His mysterious and unaccountable weakness for the not-exactly high-brow
actor/comedian means that I have seen an embarrassingly large proportion
of the Adam Sandler oeuvre thus far, which is not insubstantial, a
particularly amazing fact when you notice that just about every movie
features Sandler as the exact same character going through the exact
same plot. The weird thing is, despite the fact that I would sooner
gouge my eye out with a spoon than have to endure a repeat viewing of Little
Nicky, I've always kind of liked Adam Sandler. His movies might be
completely inane, but there's something interesting about the way his
(one) character is such a weird, unsettling blend of sweet and psycho.
What's great about Punch-Drunk Love is that it makes brilliant
use of Sandler's particular, peculiar talent for playing a (basically)

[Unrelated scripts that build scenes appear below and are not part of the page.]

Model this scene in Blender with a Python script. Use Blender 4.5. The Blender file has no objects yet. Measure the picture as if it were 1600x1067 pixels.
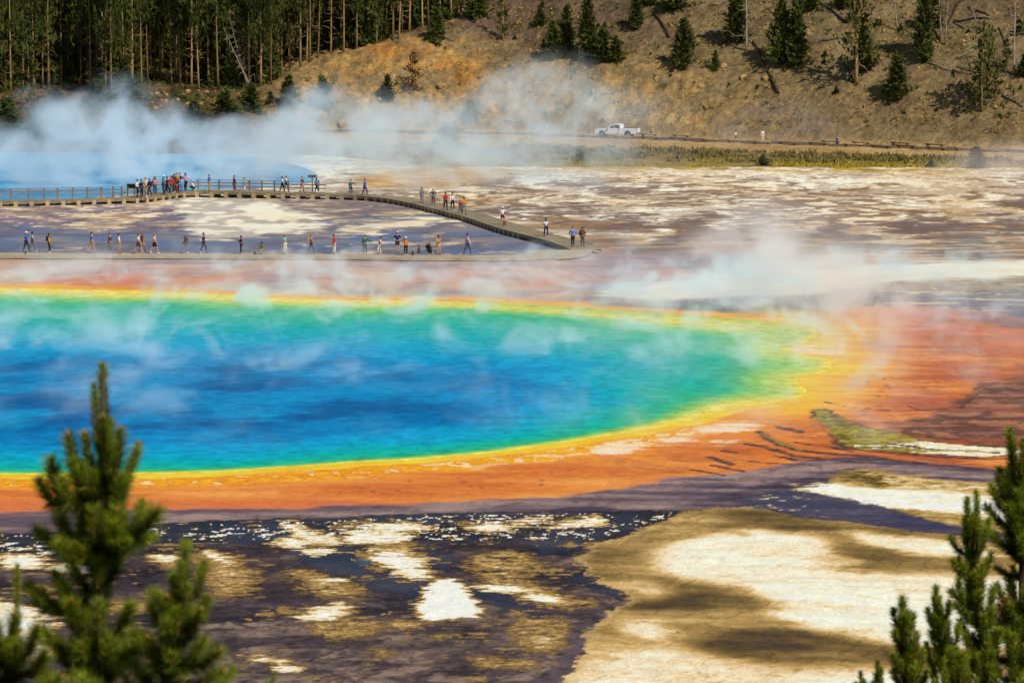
import bpy, bmesh, math, random
import numpy as np
from mathutils import Vector, Matrix, Euler
R = math.radians
scene = bpy.context.scene
# ------------------------------------------------------------------ camera, sky, sun, exposure
F = 5000.0                      # focal length in pixels of the 1600 px wide photograph
CH = 21.0                       # eye height above the spring flats
PIT = math.atan(538.5 / F)      # the camera looks slightly down
cam_d = bpy.data.cameras.new("camera"); cam = bpy.data.objects.new("camera", cam_d)
scene.collection.objects.link(cam); scene.camera = cam
cam.location = (0, 0, CH); cam.rotation_euler = (math.pi / 2 - PIT, 0, 0)
cam_d.sensor_width = 36.0; cam_d.lens = 36.0 * F / 1600.0
cam_d.clip_start = 0.5; cam_d.clip_end = 6000
cam_d.dof.use_dof = True; cam_d.dof.focus_distance = 230.0; cam_d.dof.aperture_fstop = 8.0

SUN_EL, SUN_DIR = R(47), Vector((0.66, -0.75, 0)).normalized()
world = bpy.data.worlds.new("World"); scene.world = world; world.use_nodes = True
wn = world.node_tree; bg = wn.nodes["Background"]
sky = wn.nodes.new("ShaderNodeTexSky"); sky.sky_type = 'NISHITA'; sky.sun_disc = False
sky.sun_elevation = SUN_EL; sky.sun_rotation = math.atan2(SUN_DIR.x, SUN_DIR.y)
sky.altitude = 2200
wn.links.new(sky.outputs[0], bg.inputs[0]); bg.inputs[1].default_value = 0.085
sun_d = bpy.data.lights.new("sun", 'SUN'); sun = bpy.data.objects.new("sun", sun_d)
scene.collection.objects.link(sun)
sun_d.energy = 4.4; sun_d.angle = R(0.53); sun_d.color = (1.0, 0.95, 0.88)
to_sun = Vector((SUN_DIR.x * math.cos(SUN_EL), SUN_DIR.y * math.cos(SUN_EL), math.sin(SUN_EL)))
sun.rotation_euler = to_sun.to_track_quat('Z', 'Y').to_euler()
vs = scene.view_settings
vs.view_transform = 'Standard'; vs.look = 'None'; vs.exposure = 0.0; vs.gamma = 1.0
cy = scene.cycles
cy.use_denoising = True; cy.max_bounces = 10; cy.diffuse_bounces = 3; cy.glossy_bounces = 2
cy.transmission_bounces = 2; cy.transparent_max_bounces = 8; cy.volume_bounces = 2
cy.volume_max_steps = 256; cy.volume_step_rate = 1.0
cy.sample_clamp_indirect = 6.0; cy.caustics_reflective = False; cy.caustics_refractive = False

# ------------------------------------------------------------------ helpers
COL = scene.collection
SP, CP = math.sin(PIT), math.cos(PIT)
def ray(u, v):
    a, b = (u - 800.0) / F, (v - 533.5) / F
    return a, CP - b * SP, -SP - b * CP
def flat(u, v, z=0.0):
    """the point of the plane z that the photograph shows at (u, v)"""
    dx, dy, dz = ray(u, v)
    t = (z - CH) / dz
    return dx * t, dy * t
def lin(c):
    c = np.asarray(c, float) / 255.0
    return np.where(c <= 0.04045, c / 12.92, ((c + 0.055) / 1.055) ** 2.4)
def linc(r, g, b, k=1.0):
    c = lin((r, g, b)) * k
    return (float(c[0]), float(c[1]), float(c[2]), 1.0)
def smooth(a, b, x):
    t = np.clip((x - a) / (b - a), 0, 1)
    return t * t * (3 - 2 * t)
def _hash(ix, iy, seed):
    with np.errstate(over='ignore'):
        h = (ix.astype(np.int64) * 374761393 + iy.astype(np.int64) * 668265263 + seed * 974711) & 0xffffffff
        h = ((h ^ (h >> 13)) * 1274126177) & 0xffffffff
        h = (h ^ (h >> 16)) & 0xffffffff
    return h / 4294967296.0 * 2 * np.pi
def perlin(x, y, seed=0):
    x = np.asarray(x, float); y = np.asarray(y, float)
    ix, iy = np.floor(x), np.floor(y); fx, fy = x - ix, y - iy
    def g(ax, ay):
        a = _hash(ix + ax, iy + ay, seed)
        return np.cos(a) * (fx - ax) + np.sin(a) * (fy - ay)
    ux = fx * fx * fx * (fx * (fx * 6 - 15) + 10); uy = fy * fy * fy * (fy * (fy * 6 - 15) + 10)
    n0 = g(0, 0) * (1 - ux) + g(1, 0) * ux; n1 = g(0, 1) * (1 - ux) + g(1, 1) * ux
    return (n0 * (1 - uy) + n1 * uy) * 1.5
def fbm(x, y, octv=4, seed=0, gain=0.5):
    s = 0; a = 1.0; n = 0
    for i in range(octv):
        s = s + a * perlin(x * 2 ** i + 17.3 * i, y * 2 ** i - 9.1 * i, seed + i * 7); n += a; a *= gain
    return s / n * 1.35
def ridged(x, y, octv=4, seed=0):
    s = 0; a = 1.0; n = 0
    for i in range(octv):
        s = s + a * (1 - 2 * np.abs(perlin(x * 2 ** i + 5.7 * i, y * 2 ** i + 3.3 * i, seed + i * 5))); n += a; a *= 0.55
    return s / n

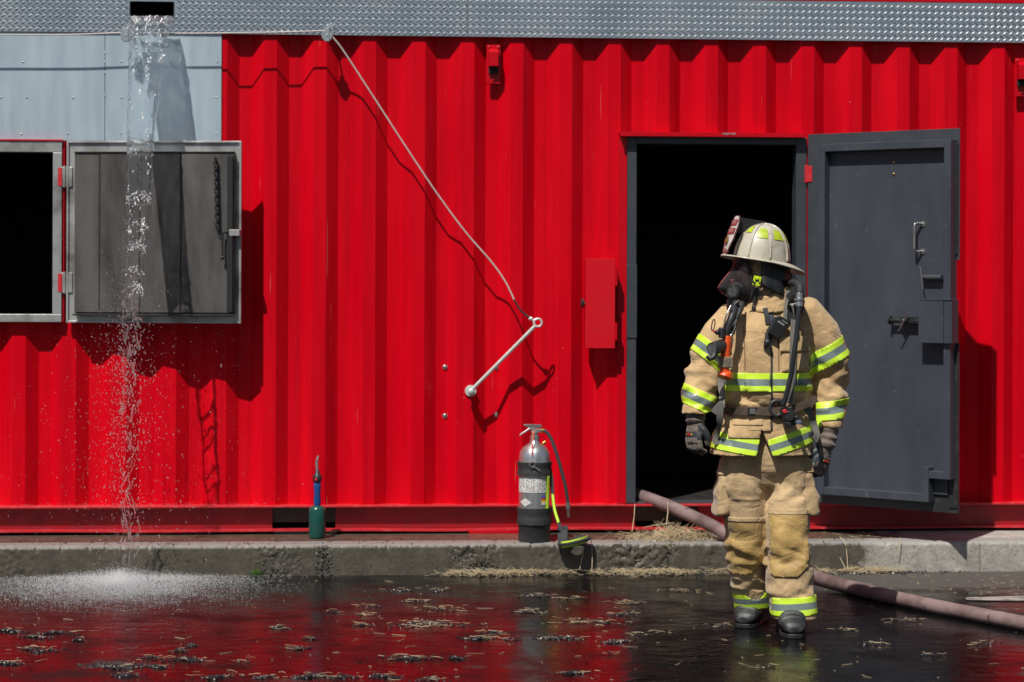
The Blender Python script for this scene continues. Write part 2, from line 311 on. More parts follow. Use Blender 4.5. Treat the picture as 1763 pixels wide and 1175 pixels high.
def ground_mat():
    m = bpy.data.materials.new('wet_asphalt'); m.use_nodes = True; t = m.node_tree; N = t.nodes; L = t.links; p = N['Principled BSDF']
    geo = N.new('ShaderNodeNewGeometry'); sx = N.new('ShaderNodeSeparateXYZ'); L.new(geo.outputs['Position'], sx.inputs[0])
    def rng(sock, a, b, c=0., d=1.):
        r = N.new('ShaderNodeMapRange'); r.interpolation_type = 'SMOOTHSTEP'
        for i, v in enumerate((a, b, c, d)): r.inputs[i + 1].default_value = v
        L.new(sock, r.inputs[0]); return r.outputs[0]
    def mth(op, a, b=None):
        q = N.new('ShaderNodeMath'); q.operation = op; L.new(a, q.inputs[0])
        if b is not None:
            if isinstance(b, (int, float)): q.inputs[1].default_value = b
            else: L.new(b, q.inputs[1])
        return q.outputs[0]
    def noi(scale, det=5, vec=None, rough=.55):
        q = N.new('ShaderNodeTexNoise'); q.inputs['Scale'].default_value = scale; q.inputs['Detail'].default_value = det; q.inputs['Roughness'].default_value = rough
        L.new(vec if vec is not None else geo.outputs['Position'], q.inputs['Vector']); return q.outputs['Fac']
    n1 = noi(1.7, 6)
    # a dry tongue of asphalt on the right, between the kerb and the hose
    yb = mth('ADD', sx.outputs[1], mth('MULTIPLY', n1, .7))
    dry = mth('MULTIPLY', rng(sx.outputs[0], 1.15, 1.75), rng(yb, -1.05, -.75))
    dry2 = mth('MULTIPLY', rng(n1, .62, .72), .55)
    dry = mth('MINIMUM', mth('ADD', dry, dry2), 1)
    grit = noi(240, 3)
    c1 = N.new('ShaderNodeMix'); c1.data_type = 'RGBA'; c1.inputs[6].default_value = (.004, .004, .0045, 1); c1.inputs[7].default_value = (.085, .077, .070, 1); L.new(dry, c1.inputs[0])
    c2 = N.new('ShaderNodeMix'); c2.data_type = 'RGBA'; c2.inputs[7].default_value = (.16, .15, .14, 1)
    L.new(mth('MULTIPLY', rng(grit, .58, .7), mth('MULTIPLY', dry, .6)), c2.inputs[0]); L.new(c1.outputs[2], c2.inputs[6])
    L.new(c2.outputs[2], p.inputs['Base Color'])
    film = noi(3.2, 6)
    r = N.new('ShaderNodeMapRange'); r.inputs[1].default_value = .42; r.inputs[2].default_value = .70; r.inputs[3].default_value = .06; r.inputs[4].default_value = .42
    L.new(film, r.inputs[0])
    L.new(mth('ADD', r.outputs[0], mth('MULTIPLY', dry, .6)), p.inputs['Roughness'])
    p.inputs['IOR'].default_value = 1.33; p.inputs['Specular IOR Level'].default_value = .30
    mp = N.new('ShaderNodeMapping'); mp.inputs['Scale'].default_value = (1, 1.3, 1); L.new(geo.outputs['Position'], mp.inputs['Vector'])
    rip = mth('ADD', mth('MULTIPLY', noi(9, 3, mp.outputs[0]), .9), mth('MULTIPLY', noi(42, 3, mp.outputs[0]), .26))
    g2 = mth('MULTIPLY', noi(190, 3), mth('ADD', mth('MULTIPLY', dry, .5), .04))
    h = mth('ADD', rip, g2)
    b = N.new('ShaderNodeBump'); b.inputs['Strength'].default_value = 1; b.inputs['Distance'].default_value = .0042
    L.new(h, b.inputs['Height']); L.new(b.outputs[0], p.inputs['Normal'])
    return m
ASPH = ground_mat()

def concrete_mat(name, c_wet, c_dry, x_dry, rough_wet):
    m = bpy.data.materials.new(name); m.use_nodes = True; t = m.node_tree; N = t.nodes; L = t.links; p = N['Principled BSDF']
    geo = N.new('ShaderNodeNewGeometry'); sx = N.new('ShaderNodeSeparateXYZ'); L.new(geo.outputs['Position'], sx.inputs[0])
    def noi(scale, det=6, rough=.6):
        q = N.new('ShaderNodeTexNoise'); q.inputs['Scale'].default_value = scale; q.inputs['Detail'].default_value = det; q.inputs['Roughness'].default_value = rough
        L.new(geo.outputs['Position'], q.inputs['Vector']); return q.outputs['Fac']
    n = noi(4); ad = N.new('ShaderNodeMath'); ad.operation = 'MULTIPLY_ADD'; ad.inputs[1].default_value = 1.1; L.new(n, ad.inputs[0]); L.new(sx.outputs[0], ad.inputs[2])
    r = N.new('ShaderNodeMapRange'); r.inputs[1].default_value = x_dry + .5; r.inputs[2].default_value = x_dry + .62; L.new(ad.outputs[0], r.inputs[0])
    mx = N.new('ShaderNodeMix'); mx.data_type = 'RGBA'; mx.inputs[6].default_value = (*c_wet, 1); mx.inputs[7].default_value = (*c_dry, 1); L.new(r.outputs[0], mx.inputs[0])
    v = N.new('ShaderNodeMapRange'); v.inputs[1].default_value = .3; v.inputs[2].default_value = .7; v.inputs[3].default_value = .62; v.inputs[4].default_value = 1.3; L.new(noi(11, 8, .7), v.inputs[0])
    hs = N.new('ShaderNodeHueSaturation'); L.new(mx.outputs[2], hs.inputs['Color']); L.new(v.outputs[0], hs.inputs['Value'])
    sp = N.new('ShaderNodeMapRange'); sp.inputs[1].default_value = .60; sp.inputs[2].default_value = .66; sp.inputs[4].default_value = .55; L.new(noi(95, 2), sp.inputs[0])
    mx2 = N.new('ShaderNodeMix'); mx2.data_type = 'RGBA'; mx2.inputs[7].default_value = (.02, .02, .02, 1); L.new(sp.outputs[0], mx2.inputs[0]); L.new(hs.outputs[0], mx2.inputs[6])
    L.new(mx2.outputs[2], p.inputs['Base Color'])
    rr = N.new('ShaderNodeMapRange'); rr.inputs[3].default_value = rough_wet; rr.inputs[4].default_value = .85; L.new(r.outputs[0], rr.inputs[0]); L.new(rr.outputs[0], p.inputs['Roughness'])
    if name.startswith('kerb'):      # upward faces of the kerb are mixed paler
        sn = N.new('ShaderNodeSeparateXYZ'); L.new(geo.outputs['Normal'], sn.inputs[0])
        az = N.new('ShaderNodeMath'); az.operation = 'ABSOLUTE'; L.new(sn.outputs[2], az.inputs[0])
        a1 = N.new('ShaderNodeMath'); a1.operation = 'MULTIPLY_ADD'; a1.inputs[1].default_value = .5; L.new(noi(22, 5), a1.inputs[0]); L.new(az.outputs[0], a1.inputs[2])
        q = N.new('ShaderNodeMapRange'); q.inputs[1].default_value = .85; q.inputs[2].default_value = 1.15; q.inputs[4].default_value = .85; L.new(a1.outputs[0], q.inputs[0])
        mx3 = N.new('ShaderNodeMix'); mx3.data_type = 'RGBA'; mx3.inputs[7].default_value = (.27, .262, .25, 1); L.new(q.outputs[0], mx3.inputs[0]); L.new(mx2.outputs[2], mx3.inputs[6]); L.new(mx3.outputs[2], p.inputs['Base Color'])
    b = N.new('ShaderNodeBump'); b.inputs['Strength'].default_value = .6; b.inputs['Distance'].default_value = .004; L.new(noi(70, 6, .7), b.inputs['Height']); L.new(b.outputs[0], p.inputs['Normal'])
    return m
KERBM = concrete_mat('kerb_concrete', (.095, .083, .064), (.36, .34, .30), wx(1490, -.55), .42)
SLABM = concrete_mat('slab_concrete', (.13, .10, .075), (.40, .37, .33), wx(1560, -.3), .16)

# ---------------------------------------------------------------- ground, slab, kerb
g = MB(); g.add([(-400, -400, 0), (400, -400, 0), (400, 400, 0), (-400, 400, 0)], [(0, 1, 2, 3)])
tag(g.build('ground', ASPH), kind='structure')
KY, KZ = -0.55, 0.166
random.seed(3)
def rough_patch(x, z):
    """how broken the kerb face is at x (0 sound .. 1 spalled)"""
    s = 0
    for px, w, a in ((820, 52, 1), (1100, 75, .9), (560, 16, .8), (480, 45, .55), (1225, 20, .35), (20, 60, .3), (950, 30, .3)):
        c = wx(px, KY); ww = w / 318.
        s = max(s, a * max(0, 1 - abs(x - c) / ww) ** .6)
    return s
k = MB()
x0, x1 = -7.5, 7.5
def kerbpt(u, v):
    # v: 0 foot -> .7 top edge -> 1 back along the top
    x = x0 + (x1 - x0) * u
    if v < .72: t = v / .72; y = KY; z = t * (KZ - .014)
    else:
        t = (v - .72) / .28; y = KY + .014 + t * .15; z = KZ
        if t < .1: y, z = KY + .007, KZ - .006
    r = rough_patch(x, z)
    n = nz(x * 16, z * 16, 1) * .6 + nz(x * 38, z * 38, 7) * .7 + nz(x * 95, z * 95, 3) * .5
    dep = max(0, n + .25) * .024 * r + (nz(x * 7, z * 7, 4) + nz(x * 60, z * 60, 9) * .5) * .0022
    edge = max(0, (z / KZ - .75) * 4)
    chip = max(0, nz(x * 22, 5, 2) + nz(x * 60, 1, 2) * .5 - .12) * .02 * edge
    for jp in (560, 1152, 1690):
        if abs(x - wx(jp, KY)) < .0045: dep += .012
    y += dep + chip; z -= chip * .5
    return (x, y, z)
k.grid(2300, 30, kerbpt)
tag(k.build('kerb', KERBM, smooth=60, fix=False), kind='structure')
s_ = MB(); s_.box(-7.5, 7.5, KY + .164, 3.2, 0.0, KZ - .003)
tag(s_.build('concrete_slab', SLABM, smooth=0), kind='structure')
pl = MB(); pts = [G(1662, 1029, .004), G(1763, 1026, .004), G(1830, 1029, .004), G(1830, 1036, .004), G(1700, 1034, .004), G(1664, 1033, .004)]
pl.add(pts, [tuple(range(6))])
tag(pl.build('pavement_marking', mat('worn_white_line', (.34, .32, .29), .8, col2=(.12, .11, .1), nscale=12, lo=.45, hi=.6), smooth=0), kind='structure')

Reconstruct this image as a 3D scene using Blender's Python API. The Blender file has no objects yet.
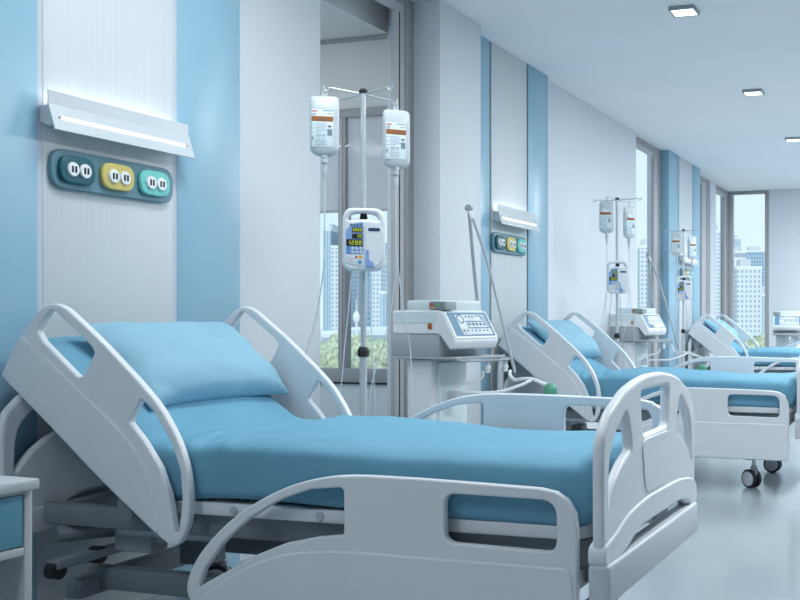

nice oddball of a guy who's also constantly on the verge of going
completely nuts, and quite possibly homicidal. Sandler's Barry Egan
isn't a huge departure from his usual moronic comedy character, but
there's one big difference: Barry Egan has real depth. The result is
something a little disturbing, a lot weird, not a small amount lovely,
and totally riveting to watch. Paul Thomas Anderson's use of sound in
the movie works beautifully to throw the viewer into Barry's world
—
long silences are occasionally punctuated by
sudden sharp, jarring blares and clatters that just as quickly as they
break the peace, disappear again, returning us to the placid sonic
terrain. And the look of the movie is a glorious Technicolor candy-hued
dream, so outrageously, heart-swellingly romantic that it makes you feel
Barry and Lena falling in love, even though the relationship defies all
logic (sadly, it's hard to completely ignore that it makes no sense).
"Quirky" doesn't begin to do justice to how unlike Punch-Drunk
Love is from any other love story you've ever seen before: totally
bizarre and utterly unpredictable, it's just plain neat to watch the
film alternately lurch and glide its way to a conclusion.